**Task statement:** What do the lines from the top of the data through the line with "link('pocket_lip', bv, bf, [M_burr], parent=panel)" say? Quote them exactly and include both ends.

**Information provided:**

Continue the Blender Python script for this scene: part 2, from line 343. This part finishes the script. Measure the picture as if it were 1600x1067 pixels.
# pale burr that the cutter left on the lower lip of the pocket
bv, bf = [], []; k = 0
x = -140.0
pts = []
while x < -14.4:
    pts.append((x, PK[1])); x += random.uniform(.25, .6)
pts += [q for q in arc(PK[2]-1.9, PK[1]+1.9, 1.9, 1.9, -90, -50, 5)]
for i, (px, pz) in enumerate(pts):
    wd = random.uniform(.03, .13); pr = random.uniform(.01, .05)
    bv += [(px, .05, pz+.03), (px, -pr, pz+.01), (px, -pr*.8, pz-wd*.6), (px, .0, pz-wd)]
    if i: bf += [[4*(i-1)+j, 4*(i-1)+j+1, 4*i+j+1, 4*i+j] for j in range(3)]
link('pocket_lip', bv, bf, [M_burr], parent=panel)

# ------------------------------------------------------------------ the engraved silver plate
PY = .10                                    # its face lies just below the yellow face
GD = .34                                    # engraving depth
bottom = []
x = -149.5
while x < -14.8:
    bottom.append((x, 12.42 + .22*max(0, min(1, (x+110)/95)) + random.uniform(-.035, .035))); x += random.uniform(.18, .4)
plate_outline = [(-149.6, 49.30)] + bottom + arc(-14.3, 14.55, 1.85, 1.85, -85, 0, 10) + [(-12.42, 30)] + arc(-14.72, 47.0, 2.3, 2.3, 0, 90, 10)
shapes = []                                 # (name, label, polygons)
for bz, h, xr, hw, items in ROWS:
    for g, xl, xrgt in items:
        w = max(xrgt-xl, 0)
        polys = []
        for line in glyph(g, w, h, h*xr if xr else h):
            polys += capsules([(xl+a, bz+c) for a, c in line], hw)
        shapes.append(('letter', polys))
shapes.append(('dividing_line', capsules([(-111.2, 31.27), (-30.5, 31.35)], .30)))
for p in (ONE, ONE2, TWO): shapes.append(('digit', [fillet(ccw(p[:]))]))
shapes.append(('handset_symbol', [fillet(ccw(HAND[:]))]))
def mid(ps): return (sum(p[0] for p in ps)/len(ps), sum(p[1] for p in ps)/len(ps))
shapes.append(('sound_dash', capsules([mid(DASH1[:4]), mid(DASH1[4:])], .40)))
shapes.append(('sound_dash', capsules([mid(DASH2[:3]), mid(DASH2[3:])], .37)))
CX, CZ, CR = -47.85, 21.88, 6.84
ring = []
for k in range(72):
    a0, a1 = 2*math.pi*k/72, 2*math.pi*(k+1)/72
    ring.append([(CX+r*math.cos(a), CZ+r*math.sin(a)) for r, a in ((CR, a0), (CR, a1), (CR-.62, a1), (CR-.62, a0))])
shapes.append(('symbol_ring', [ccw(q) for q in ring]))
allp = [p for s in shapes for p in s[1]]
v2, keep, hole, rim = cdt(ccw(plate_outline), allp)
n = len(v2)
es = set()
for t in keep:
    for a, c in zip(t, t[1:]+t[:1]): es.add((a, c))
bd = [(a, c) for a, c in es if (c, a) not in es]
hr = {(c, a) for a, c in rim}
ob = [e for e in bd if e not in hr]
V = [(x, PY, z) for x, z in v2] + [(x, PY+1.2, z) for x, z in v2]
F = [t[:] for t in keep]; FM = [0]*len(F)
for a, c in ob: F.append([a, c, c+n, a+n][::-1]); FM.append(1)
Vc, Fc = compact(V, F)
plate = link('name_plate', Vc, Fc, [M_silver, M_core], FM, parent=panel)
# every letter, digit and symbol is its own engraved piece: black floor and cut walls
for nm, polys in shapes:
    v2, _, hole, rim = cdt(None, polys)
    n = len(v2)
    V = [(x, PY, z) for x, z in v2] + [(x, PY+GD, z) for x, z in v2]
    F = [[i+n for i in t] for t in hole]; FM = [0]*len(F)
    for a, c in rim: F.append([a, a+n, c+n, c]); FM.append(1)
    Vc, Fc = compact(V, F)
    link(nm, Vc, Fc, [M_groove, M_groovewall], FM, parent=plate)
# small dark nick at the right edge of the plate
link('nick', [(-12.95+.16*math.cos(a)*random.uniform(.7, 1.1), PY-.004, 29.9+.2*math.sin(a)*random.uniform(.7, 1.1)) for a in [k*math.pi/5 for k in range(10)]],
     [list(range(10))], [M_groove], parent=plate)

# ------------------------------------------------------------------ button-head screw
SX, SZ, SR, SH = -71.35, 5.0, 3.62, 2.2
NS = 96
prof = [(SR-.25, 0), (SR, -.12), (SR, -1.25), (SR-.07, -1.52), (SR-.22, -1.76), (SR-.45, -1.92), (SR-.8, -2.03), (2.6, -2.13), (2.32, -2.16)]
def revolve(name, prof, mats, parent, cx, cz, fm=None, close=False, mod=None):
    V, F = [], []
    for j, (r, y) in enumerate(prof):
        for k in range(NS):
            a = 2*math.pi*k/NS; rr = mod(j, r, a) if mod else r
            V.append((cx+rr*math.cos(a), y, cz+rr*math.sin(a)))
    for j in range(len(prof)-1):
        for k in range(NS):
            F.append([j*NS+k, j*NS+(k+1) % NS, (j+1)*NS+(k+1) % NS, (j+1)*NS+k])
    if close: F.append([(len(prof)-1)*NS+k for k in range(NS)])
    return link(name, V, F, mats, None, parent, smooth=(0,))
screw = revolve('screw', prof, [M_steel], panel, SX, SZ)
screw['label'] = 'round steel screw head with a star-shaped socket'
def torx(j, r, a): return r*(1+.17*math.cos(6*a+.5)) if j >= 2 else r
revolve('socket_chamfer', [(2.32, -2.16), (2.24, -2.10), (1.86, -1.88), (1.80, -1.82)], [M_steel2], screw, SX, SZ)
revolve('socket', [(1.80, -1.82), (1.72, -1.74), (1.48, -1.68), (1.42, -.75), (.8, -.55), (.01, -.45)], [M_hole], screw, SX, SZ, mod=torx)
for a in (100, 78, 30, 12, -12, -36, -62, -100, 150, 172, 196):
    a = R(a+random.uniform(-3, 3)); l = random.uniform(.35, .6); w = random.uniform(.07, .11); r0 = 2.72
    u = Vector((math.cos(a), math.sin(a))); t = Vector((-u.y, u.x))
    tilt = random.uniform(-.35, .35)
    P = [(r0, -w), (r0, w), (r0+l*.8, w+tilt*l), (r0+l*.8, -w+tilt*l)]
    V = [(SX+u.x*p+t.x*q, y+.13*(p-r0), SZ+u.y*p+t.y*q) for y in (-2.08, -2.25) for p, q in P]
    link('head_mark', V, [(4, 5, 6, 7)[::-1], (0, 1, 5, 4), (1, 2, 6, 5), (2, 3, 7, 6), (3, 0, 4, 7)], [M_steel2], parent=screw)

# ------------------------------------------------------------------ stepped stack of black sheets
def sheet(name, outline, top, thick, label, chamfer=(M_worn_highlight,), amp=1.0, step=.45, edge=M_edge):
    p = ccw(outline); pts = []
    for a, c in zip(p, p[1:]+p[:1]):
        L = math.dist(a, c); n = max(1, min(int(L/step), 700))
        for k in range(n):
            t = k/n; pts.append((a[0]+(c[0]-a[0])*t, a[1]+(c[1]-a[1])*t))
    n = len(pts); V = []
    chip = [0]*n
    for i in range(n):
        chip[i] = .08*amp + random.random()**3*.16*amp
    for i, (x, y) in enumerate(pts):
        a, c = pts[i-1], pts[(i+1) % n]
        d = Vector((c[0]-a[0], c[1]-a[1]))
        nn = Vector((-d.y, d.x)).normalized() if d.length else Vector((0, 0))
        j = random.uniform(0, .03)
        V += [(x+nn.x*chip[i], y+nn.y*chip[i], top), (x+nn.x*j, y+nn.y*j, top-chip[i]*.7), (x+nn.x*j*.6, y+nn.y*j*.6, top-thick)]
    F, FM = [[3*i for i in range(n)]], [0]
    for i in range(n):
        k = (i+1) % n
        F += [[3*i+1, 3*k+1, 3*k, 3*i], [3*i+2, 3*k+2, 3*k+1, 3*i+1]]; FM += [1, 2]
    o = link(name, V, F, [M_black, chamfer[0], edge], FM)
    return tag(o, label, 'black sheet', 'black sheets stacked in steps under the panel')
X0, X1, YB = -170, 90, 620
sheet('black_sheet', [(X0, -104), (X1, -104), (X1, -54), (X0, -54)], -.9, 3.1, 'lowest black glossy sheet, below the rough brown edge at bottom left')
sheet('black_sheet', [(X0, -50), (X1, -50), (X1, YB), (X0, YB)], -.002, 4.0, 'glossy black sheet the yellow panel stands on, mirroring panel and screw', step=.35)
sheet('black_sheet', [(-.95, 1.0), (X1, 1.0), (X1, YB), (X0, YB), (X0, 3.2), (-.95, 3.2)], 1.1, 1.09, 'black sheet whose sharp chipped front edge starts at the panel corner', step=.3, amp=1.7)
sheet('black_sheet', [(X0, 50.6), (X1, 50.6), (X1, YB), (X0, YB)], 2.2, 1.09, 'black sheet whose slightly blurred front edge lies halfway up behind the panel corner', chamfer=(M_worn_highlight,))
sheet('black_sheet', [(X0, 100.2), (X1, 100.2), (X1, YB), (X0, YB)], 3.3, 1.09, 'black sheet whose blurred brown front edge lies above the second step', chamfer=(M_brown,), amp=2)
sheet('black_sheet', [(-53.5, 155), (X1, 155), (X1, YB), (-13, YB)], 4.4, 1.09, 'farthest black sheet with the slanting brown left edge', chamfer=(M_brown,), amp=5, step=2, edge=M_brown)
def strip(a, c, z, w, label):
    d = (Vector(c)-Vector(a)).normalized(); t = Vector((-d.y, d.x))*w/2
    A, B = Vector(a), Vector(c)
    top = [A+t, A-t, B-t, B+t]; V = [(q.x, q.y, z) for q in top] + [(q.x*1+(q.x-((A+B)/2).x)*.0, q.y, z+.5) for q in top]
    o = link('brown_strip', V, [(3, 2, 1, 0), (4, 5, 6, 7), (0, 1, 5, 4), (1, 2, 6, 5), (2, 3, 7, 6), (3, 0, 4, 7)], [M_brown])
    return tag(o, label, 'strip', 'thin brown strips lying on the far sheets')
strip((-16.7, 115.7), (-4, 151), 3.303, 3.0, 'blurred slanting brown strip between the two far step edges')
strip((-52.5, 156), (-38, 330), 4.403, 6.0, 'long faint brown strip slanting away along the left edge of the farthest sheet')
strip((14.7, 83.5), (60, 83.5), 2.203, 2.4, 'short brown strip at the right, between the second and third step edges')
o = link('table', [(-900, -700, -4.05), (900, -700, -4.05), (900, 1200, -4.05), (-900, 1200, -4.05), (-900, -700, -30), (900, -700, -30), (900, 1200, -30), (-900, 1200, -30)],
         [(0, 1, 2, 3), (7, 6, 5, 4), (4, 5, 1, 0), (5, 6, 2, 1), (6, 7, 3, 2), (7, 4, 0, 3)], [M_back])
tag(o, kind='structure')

**Result for this task:**
Continue the Blender Python script for this scene: part 2, from line 343. This part finishes the script. Measure the picture as if it were 1600x1067 pixels.
# pale burr that the cutter left on the lower lip of the pocket
bv, bf = [], []; k = 0
x = -140.0
pts = []
while x < -14.4:
    pts.append((x, PK[1])); x += random.uniform(.25, .6)
pts += [q for q in arc(PK[2]-1.9, PK[1]+1.9, 1.9, 1.9, -90, -50, 5)]
for i, (px, pz) in enumerate(pts):
    wd = random.uniform(.03, .13); pr = random.uniform(.01, .05)
    bv += [(px, .05, pz+.03), (px, -pr, pz+.01), (px, -pr*.8, pz-wd*.6), (px, .0, pz-wd)]
    if i: bf += [[4*(i-1)+j, 4*(i-1)+j+1, 4*i+j+1, 4*i+j] for j in range(3)]
link('pocket_lip', bv, bf, [M_burr], parent=panel)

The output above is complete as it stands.